Transformers & Rectifiers Limited v Needs Limited [2015]

The Technology and Construction Court recently revisited the applicable law in circumstances where each party sought to rely on its respective standard terms and conditions – the so-called “battle of the forms” – in the case ofTransformers & Rectifiers Limited v Needs Limited [2015]. The dispute regarding applicable contract terms was dealt with as a preliminary issue.

The facts

The claim concerned the sale and supply of nitrate rubber gaskets by the Defendant, with the Claimant alleging they were defective, unfit for purpose, and not in accordance with the Claimant’s contract terms. The Defendant contended that its own standard terms governed the contract, and any liability it might face was limited or excluded by those terms.

The parties had a trading relationship dating back around 20 years, with the Claimant placing orders on an almost weekly basis.

The Claimant’s purchase orders made no reference to standard terms on their face. The reverse included – in small and faint type – standard terms, but these were only supplied to the defendant on the rare occasions that purchase orders were sent by post. More usually, the Claimant sent a purchase order by fax or email and did not include the second, “reverse”, page which set out the standard terms. The Defendant’s management nonetheless conceded that, by the time the disputed orders were placed, they were aware that terms and conditions were included on the reverse of purchase orders sent in hard copy.

Upon receipt of an order, the Defendant would send the Claimant an acknowledgement, which included the statement “The quoted prices and deliveries are subject to our normal Terms and Conditions of Sale (copies available on request)”. However, those terms had never been supplied to the Claimant.

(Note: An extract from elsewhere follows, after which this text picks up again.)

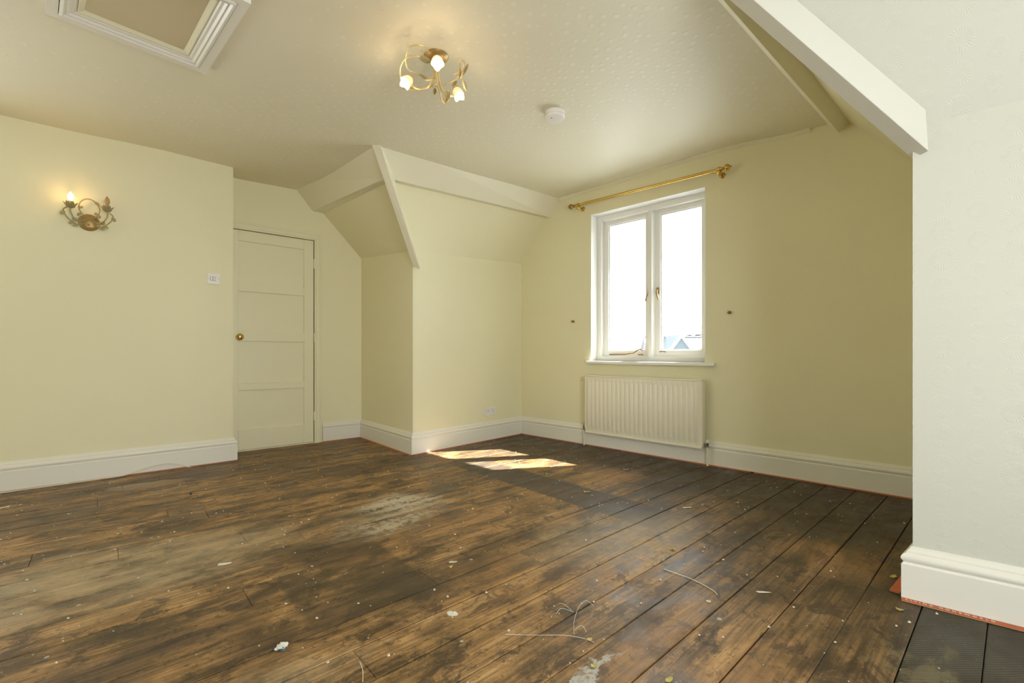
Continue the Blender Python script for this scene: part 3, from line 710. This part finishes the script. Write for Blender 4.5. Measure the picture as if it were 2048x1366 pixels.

The Claimant’s purchase orders on their face required a certificate of conformity as well as the gaskets, and the gaskets were delivered accompanied by a delivery note incorporating a certificate of conformity.

The law

Having reviewed the relevant authorities, the Judge found the principles relevant to the “battle of the forms” to be as follows:

  1. Where A makes an offer on its conditions to B and B accepts that offer on its conditions and, without more, performance follows, the correct analysis (assuming that each party’s conditions have been reasonably drawn to the attention of the other) is that there is a contract on B’s conditions.
  2. Where there is reliance on a previous course of dealing it does not have to be extensive: three or four occasions over a relatively short period may suffice.
  3. The course of dealing by the party contending that its terms and conditions are incorporated has to be consistent and unequivocal.
  4. Where trade or industry standard terms exist for the type of transaction in question, it will usually be easier for a party contending for those conditions to persuade the court that they should be incorporated, provided that reasonable notice of the application of those terms has been given.
  5. A party’s standard terms will not be incorporated unless that party has given the other party reasonable notice of those terms and conditions.
  6. It is not always necessary for a party’s terms and conditions to be included or referred to in the documents forming the contract: it may be sufficient if they are contained in or referred to in invoices sent separately.
  7. By contrast, an invoice following a concluded contract effected by a clear offer on standard terms which are accepted, even if only by delivery, will or may be too late.

The decision

The Judge considered the whole picture in order to determine the applicable contract terms as understood by a hypothetical objective bystander, and found that:

  • Whilst the Defendant was aware of the Claimant’s terms, the Claimant had not given reasonable notice that it intended to rely on them.
  • The Defendant had indicated to the Claimant that it had its own terms. However, as these were bespoke (rather than being those of a trade or industry association), and had never been provided to the Claimant, the order acknowledgement could not amount to a counter-offer.
  • Accordingly, neither party’s standard terms “won” the battle of the forms. Nonetheless, there was sufficient agreement of key terms for there to be a binding contract between the parties.

The implications

  • A mere reference to or inclusion of terms in a document provided to the other party will not suffice to win the battle of the forms, and a party must be explicit about its intent to rely on its standard terms.
  • Where neither party’s contract terms apply, the contract will be governed by the Sale of Goods Act 1979, and the supplier will not enjoy the benefit of any liability cap or exclusion of liability.
  • Ideally, parties will sign a framework agreement and expressly agree the terms they intend to govern future orders.
  • Failing that, parties should be careful to provide all the relevant information in exchanges intended to form binding contracts. Best practice will be for a party intending to rely on its standard terms to expressly draw the other party’s attention to this, and to include a copy of those terms as a separate document.